> [EXERCISE MATERIAL]
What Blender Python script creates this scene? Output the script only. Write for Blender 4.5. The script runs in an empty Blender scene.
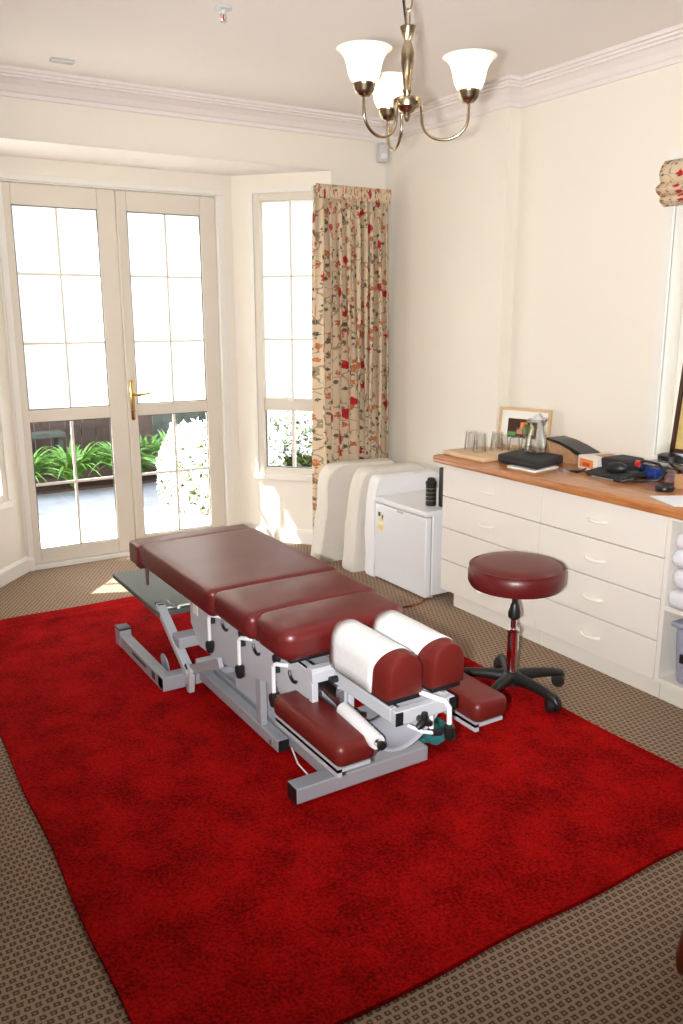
* * *
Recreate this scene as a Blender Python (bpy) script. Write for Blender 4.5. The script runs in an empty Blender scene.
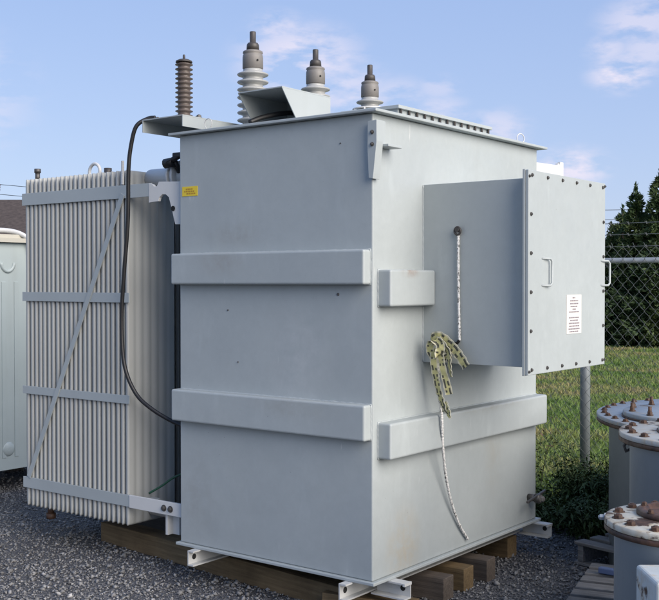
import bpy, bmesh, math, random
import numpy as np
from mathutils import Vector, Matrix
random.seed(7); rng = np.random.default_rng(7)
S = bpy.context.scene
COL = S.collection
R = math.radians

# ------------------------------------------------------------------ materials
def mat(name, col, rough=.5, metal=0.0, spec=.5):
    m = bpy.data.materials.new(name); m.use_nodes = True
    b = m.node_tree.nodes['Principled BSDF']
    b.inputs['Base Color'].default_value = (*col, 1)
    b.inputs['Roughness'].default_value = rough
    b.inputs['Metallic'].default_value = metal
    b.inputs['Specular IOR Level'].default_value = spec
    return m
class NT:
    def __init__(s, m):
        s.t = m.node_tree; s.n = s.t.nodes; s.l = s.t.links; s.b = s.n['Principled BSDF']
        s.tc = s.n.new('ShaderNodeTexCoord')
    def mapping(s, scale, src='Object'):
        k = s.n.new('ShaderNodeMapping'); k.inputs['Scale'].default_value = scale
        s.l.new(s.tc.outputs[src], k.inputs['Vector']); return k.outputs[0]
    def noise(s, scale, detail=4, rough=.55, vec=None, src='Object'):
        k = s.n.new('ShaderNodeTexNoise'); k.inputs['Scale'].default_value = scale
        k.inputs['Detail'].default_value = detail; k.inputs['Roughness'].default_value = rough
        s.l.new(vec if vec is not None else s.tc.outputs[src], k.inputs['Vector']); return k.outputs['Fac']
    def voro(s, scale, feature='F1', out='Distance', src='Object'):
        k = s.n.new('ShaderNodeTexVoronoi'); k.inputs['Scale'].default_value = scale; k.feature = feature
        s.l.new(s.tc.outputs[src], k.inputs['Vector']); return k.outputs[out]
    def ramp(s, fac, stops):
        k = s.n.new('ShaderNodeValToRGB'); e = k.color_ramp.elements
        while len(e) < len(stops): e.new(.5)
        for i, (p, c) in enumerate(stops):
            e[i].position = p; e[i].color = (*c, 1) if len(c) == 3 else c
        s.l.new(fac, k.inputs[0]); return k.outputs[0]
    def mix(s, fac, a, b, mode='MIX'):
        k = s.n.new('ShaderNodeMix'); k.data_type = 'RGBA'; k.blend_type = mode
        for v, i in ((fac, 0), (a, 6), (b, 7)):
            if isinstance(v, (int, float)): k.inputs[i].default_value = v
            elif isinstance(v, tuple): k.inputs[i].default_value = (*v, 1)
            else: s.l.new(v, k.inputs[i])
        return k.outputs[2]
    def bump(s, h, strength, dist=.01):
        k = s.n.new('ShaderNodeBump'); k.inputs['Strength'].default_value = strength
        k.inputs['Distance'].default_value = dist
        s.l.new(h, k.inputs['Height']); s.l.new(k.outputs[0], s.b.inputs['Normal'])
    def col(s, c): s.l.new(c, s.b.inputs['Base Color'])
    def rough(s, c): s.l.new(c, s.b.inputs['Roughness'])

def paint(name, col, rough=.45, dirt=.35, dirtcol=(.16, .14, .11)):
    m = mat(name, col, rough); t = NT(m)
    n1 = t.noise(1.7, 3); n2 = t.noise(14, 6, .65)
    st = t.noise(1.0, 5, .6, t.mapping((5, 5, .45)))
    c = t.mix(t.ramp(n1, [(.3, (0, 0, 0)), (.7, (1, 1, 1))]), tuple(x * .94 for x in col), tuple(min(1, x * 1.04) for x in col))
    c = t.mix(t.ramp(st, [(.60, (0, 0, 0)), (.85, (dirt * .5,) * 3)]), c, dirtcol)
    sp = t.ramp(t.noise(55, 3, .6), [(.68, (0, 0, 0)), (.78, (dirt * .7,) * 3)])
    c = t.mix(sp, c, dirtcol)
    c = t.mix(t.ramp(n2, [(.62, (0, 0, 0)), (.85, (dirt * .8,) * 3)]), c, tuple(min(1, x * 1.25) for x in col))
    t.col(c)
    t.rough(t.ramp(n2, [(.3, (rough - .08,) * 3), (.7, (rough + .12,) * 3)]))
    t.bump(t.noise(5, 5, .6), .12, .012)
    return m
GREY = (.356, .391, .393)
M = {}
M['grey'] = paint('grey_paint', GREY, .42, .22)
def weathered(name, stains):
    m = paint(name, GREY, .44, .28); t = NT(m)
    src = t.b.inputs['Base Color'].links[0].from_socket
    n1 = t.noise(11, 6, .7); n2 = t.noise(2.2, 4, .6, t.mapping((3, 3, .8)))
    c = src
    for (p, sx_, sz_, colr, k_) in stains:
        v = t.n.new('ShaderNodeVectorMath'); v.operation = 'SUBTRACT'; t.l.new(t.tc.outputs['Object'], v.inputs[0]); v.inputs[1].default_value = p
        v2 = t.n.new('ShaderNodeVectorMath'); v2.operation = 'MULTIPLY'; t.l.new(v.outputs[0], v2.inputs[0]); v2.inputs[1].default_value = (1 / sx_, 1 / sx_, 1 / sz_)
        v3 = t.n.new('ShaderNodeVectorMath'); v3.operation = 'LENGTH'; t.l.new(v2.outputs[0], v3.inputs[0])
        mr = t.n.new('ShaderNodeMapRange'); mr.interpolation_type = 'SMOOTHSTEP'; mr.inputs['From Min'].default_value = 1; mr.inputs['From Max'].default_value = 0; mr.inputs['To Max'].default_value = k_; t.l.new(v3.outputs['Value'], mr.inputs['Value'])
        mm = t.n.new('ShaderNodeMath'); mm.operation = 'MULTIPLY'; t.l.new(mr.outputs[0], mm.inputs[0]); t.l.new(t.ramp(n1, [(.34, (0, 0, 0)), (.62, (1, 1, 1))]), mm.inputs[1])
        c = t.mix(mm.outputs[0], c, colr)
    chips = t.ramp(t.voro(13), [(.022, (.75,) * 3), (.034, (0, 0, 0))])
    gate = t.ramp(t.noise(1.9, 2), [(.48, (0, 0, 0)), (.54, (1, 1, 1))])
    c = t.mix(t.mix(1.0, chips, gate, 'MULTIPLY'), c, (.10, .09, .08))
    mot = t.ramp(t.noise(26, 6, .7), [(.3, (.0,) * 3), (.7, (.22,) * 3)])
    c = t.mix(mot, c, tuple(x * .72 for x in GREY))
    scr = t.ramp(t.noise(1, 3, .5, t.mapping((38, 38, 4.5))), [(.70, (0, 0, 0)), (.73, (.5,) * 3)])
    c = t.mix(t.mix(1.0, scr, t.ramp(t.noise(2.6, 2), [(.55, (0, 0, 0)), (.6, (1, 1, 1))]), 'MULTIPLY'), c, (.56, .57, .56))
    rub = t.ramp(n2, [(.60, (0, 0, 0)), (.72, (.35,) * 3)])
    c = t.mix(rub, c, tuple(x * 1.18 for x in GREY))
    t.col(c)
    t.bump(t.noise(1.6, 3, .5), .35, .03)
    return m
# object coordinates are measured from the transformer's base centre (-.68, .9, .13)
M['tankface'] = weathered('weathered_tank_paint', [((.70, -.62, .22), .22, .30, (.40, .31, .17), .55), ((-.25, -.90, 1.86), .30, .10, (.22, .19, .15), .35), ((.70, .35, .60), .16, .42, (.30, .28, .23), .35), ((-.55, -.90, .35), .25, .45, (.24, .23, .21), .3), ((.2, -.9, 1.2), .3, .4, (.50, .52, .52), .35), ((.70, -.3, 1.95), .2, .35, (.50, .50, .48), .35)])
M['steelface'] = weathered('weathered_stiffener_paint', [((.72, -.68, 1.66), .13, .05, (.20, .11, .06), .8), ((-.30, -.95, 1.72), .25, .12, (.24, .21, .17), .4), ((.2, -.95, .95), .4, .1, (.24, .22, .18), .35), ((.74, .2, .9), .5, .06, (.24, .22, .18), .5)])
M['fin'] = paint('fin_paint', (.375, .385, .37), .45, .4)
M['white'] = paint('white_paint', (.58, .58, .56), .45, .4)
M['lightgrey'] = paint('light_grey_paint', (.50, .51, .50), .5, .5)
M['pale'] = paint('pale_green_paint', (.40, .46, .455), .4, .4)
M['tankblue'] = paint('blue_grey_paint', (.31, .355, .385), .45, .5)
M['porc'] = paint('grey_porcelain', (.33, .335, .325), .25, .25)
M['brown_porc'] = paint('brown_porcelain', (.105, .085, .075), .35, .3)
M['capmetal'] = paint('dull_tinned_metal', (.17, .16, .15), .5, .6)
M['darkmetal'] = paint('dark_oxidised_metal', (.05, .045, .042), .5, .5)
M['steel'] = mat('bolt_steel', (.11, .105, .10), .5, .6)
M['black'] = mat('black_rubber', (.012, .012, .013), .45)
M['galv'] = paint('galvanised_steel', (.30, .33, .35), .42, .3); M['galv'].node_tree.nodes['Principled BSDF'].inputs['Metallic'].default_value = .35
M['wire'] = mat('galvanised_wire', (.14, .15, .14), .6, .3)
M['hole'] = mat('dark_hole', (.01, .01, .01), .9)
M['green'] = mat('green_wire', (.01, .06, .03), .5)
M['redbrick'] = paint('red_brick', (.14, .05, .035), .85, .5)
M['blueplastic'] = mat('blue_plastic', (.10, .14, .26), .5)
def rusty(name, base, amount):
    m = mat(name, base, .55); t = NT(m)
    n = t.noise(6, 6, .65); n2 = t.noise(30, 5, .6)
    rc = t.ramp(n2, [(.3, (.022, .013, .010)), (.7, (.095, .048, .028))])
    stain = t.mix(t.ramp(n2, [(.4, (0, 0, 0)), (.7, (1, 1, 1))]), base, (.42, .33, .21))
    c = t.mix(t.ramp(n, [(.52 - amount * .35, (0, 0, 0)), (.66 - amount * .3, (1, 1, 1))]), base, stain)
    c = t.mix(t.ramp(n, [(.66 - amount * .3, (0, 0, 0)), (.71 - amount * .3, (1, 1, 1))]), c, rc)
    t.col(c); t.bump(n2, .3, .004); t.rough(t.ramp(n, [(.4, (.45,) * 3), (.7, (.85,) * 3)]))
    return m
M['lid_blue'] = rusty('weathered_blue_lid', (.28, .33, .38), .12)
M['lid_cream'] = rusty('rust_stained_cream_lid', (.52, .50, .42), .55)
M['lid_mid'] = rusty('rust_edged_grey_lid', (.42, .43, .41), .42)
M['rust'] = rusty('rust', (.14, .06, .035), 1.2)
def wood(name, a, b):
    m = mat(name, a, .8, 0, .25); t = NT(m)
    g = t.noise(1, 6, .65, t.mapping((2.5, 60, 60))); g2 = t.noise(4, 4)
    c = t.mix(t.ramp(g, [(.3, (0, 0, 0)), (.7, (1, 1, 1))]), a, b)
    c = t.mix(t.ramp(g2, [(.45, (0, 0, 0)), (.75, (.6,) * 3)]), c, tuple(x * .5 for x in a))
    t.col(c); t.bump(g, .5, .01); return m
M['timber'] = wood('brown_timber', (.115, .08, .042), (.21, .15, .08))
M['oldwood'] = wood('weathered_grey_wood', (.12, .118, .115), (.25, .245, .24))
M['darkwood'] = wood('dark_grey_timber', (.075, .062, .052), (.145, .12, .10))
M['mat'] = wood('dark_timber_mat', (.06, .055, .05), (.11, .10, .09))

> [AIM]
Among the records above, locate the line containing "Recreate this scene" and the line containing "R = math.radians", then transcribe exactly the lines starting at the first and ending at the second, with no pictures.

> [WORKED ANSWER]
Recreate this scene as a Blender Python (bpy) script. Write for Blender 4.5. The script runs in an empty Blender scene.
import bpy, bmesh, math, random
import numpy as np
from mathutils import Vector, Matrix
random.seed(7); rng = np.random.default_rng(7)
S = bpy.context.scene
COL = S.collection
R = math.radians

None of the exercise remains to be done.